Revolution in the Revolution in the Revolution
by Gary Snyder

The country surrounds the city
The back country surrounds the country

“From the masses to the masses” the most
Revolutionary consciousness is to be found
Among the most ruthlessly exploited classes:
Animals, trees, water, air, grasses

We must pass through the stage of the
“Dictatorship of the Unconscious” before we can
Hope for the withering-away of the states
And finally arrive at true Communionism.

If the capitalists and imperialists
are the exploiters, the masses are the workers.
and the party
is the communist.

If civilization
is the exploiter, the masses is nature.
and the party
is the poets.

If the abstract rational intellect
is the exploiter, the masses is the unconscious.
and the party
is the yogins.

& POWER
comes out of the seed-syllables of mantras.

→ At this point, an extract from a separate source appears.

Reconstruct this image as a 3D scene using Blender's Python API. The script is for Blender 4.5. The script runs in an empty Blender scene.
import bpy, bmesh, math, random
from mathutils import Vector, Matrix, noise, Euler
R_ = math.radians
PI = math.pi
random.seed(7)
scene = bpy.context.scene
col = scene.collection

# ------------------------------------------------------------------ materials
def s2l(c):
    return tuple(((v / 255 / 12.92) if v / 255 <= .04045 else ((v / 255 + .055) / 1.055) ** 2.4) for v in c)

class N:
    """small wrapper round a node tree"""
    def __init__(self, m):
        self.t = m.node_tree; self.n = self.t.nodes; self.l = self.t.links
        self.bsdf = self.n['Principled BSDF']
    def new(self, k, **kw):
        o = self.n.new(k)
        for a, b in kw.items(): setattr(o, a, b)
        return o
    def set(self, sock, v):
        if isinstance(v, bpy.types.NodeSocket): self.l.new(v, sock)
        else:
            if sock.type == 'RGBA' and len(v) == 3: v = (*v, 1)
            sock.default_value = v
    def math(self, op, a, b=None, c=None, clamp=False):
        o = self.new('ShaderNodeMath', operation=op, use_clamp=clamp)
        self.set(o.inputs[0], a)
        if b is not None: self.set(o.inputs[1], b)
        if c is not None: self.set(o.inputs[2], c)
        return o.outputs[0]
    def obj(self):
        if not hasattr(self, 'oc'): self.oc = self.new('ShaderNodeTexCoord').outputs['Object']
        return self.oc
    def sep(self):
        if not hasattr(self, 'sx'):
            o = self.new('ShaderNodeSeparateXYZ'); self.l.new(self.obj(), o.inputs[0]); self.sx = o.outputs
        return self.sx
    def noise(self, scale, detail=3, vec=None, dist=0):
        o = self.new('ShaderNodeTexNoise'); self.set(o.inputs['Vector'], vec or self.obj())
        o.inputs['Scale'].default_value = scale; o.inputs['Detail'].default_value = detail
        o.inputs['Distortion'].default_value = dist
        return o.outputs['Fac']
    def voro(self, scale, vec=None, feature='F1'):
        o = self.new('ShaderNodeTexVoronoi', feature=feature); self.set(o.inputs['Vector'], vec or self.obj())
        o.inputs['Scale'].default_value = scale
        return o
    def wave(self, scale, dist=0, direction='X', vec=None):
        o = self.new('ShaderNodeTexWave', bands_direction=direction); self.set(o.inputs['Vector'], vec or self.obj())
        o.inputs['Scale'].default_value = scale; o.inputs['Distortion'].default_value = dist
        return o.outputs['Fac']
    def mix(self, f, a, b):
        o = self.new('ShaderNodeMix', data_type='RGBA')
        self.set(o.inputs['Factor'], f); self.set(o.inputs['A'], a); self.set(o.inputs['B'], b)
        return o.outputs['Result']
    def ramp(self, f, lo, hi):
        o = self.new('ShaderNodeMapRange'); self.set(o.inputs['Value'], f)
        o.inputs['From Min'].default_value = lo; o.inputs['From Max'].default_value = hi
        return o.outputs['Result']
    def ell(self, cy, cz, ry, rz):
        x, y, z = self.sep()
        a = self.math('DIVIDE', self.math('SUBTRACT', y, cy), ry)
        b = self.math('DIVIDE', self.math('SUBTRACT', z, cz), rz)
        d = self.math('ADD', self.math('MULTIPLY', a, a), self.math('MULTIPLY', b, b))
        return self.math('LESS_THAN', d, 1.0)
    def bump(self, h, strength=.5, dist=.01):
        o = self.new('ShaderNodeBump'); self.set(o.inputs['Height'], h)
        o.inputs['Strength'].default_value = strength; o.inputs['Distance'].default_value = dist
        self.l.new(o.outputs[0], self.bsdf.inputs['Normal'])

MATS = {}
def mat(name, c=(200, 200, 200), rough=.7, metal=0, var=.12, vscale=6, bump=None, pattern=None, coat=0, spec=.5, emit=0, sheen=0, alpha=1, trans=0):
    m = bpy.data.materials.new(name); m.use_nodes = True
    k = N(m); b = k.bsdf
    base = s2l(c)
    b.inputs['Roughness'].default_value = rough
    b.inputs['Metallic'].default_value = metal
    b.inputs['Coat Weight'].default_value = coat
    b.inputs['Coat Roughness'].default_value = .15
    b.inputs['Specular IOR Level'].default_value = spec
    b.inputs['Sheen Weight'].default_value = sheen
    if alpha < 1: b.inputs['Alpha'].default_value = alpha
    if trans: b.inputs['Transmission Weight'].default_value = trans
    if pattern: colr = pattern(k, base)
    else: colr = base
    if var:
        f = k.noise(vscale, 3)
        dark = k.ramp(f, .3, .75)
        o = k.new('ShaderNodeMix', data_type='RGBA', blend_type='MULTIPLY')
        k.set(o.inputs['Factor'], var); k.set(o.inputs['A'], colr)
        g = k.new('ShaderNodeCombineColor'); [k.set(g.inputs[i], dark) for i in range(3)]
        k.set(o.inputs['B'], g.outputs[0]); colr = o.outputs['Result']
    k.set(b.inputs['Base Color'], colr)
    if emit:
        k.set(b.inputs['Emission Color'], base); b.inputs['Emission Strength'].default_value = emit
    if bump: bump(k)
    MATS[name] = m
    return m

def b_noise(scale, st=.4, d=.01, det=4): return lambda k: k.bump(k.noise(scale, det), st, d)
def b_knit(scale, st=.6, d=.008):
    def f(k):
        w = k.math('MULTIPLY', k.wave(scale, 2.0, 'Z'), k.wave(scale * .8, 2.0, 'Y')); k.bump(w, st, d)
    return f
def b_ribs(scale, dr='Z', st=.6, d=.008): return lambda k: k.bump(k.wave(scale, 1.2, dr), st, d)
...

(from Regarding Wave. New Directions. New York. 1970.)

While I’m thinking about Gary Snyder, here’s a little story he shared in an article called Writers and the War Against Nature:

One time in Alaska a young Koyukon Indian college student asked me, “If we humans have made such good use of animals, eating them, singing about them, drawing them, riding them, and dreaming about them, what do they get back from us?” I thought it an excellent question, directly on the point of etiquette and propriety, and putting it from the animals’ side. I told her, “The Ainu say that the deer, salmon, and bear like our music and are fascinated by our languages. So we sing to the fish or the game, speak words to them, say grace. We do ceremonies and rituals. Performance is currency in the deep world’s gift economy.” The “deep world” is of course the thousand million-year-old world of rock, soil, water, air, and all living beings, all acting through their roles. “Currency” is what you pay your debt with. We all receive, every day, the gifts of the Deep World, from the air we breathe to the food we eat. How do we repay that gift? Performance. “A song for your supper.”

I went on to tell her that I felt that non-human nature is basically well-inclined toward humanity and only wishes modern people were more reciprocal, not so bloody. The animals are drawn to us, they see us as good musicians, and they think we have cute ears. The human contribution to the planetary ecology might be our entertaining eccentricity, our skills as musicians and performers, our awe-inspiring dignity as ritualists and solemn ceremonialists—because that is what seems to delight the watching wild world.

Happy solstice. And singing, too.

Photo: by Laurie Pink

4 Comments

  1. Russell wrote:

    I just wanted to let you know I enjoyed this post. This time of year, my thoughts turn to the Deep World too. When the nights are long and cold, it seems natural to think of how small and vulnerable we are in the big universe, and to cross our fingers and hope the light returns again. Happy solstice and thanks for shining a bit of light on the current state of education.

    Monday, December 21, 2009 at 8:02 pm | Permalink
  2. Doug Noon wrote:

    Thanks, Russell. My fingers are crossed, too – with a glass in the other hand. Cheers! :)

    Monday, December 21, 2009 at 9:14 pm | Permalink
  3. Mary Maisch wrote:

    Hi Doug,
    Been a while since I’ve visited your Borderlands… Don’t know why, since there is always so much interesting stuff to read. Your solstice musings hit a chord, and I enjoyed reading the Gary Snyder bits. I like his world view. This fall, when I was bumming out because of the requirement that we recite the pledge of allegiance to the United States in the classroom, which I feel falls very short in teaching our students a responsible world ethos, I wrote a new pledge that I like, and maybe Gary Snyder would like it, too, and maybe you would, too. It is shaped like a triangle:

    I
    pledge
    allegiance
    to the earth,
    our only home.
    I will do my best
    to respect and care for
    the air, lands, and waters,
    the plants, animals, and people,
    for this and future generations,
    cherishing freedom and peace for all.

    We say it every day, after the nationalistic pledge, turning from the flag to the windows. I hope that saying it last will help stick it to the kids’ brains.
    For what it’s worth,
    Mary

    Monday, February 1, 2010 at 6:55 pm | Permalink
  4. Doug Noon wrote:

    Hey, Mary, good to hear from you again.

    I like your pledge, and this was a good place to share it, considering the need some of us feel to advocate for beings that are too often taken for granted by humans.

    The idea of sticking things to kids’ brains reminds me of a little story: I was reading a book to my sixth graders a few years back – The Year of Impossible Goodbyes – it’s a good book, and enjoyable even for older people to read. It told about the Communist Chinese invasion of Korea, and in it, signs with slogans began appearing all around. I can’t remember what they said, now, but it was a big enough deal in the book that the kids and I got to talking about it. From that, we got onto the subject of propaganda, which they called “brainwashing,” and then one of the kids observed that it was kind of like having to say the Pledge of Allegiance. Oh, I thought, this is going to be interesting! But then, someone else spoke up and said, “Yeah, but we don’t *have* to say it.” End of discussion.

    What sticks to their brains has less to do with what I intend than I’d like, most of the time. It’s a strange business that keeps people working hard to do something that is so uncertain. That makes it interesting, though, doesn’t it?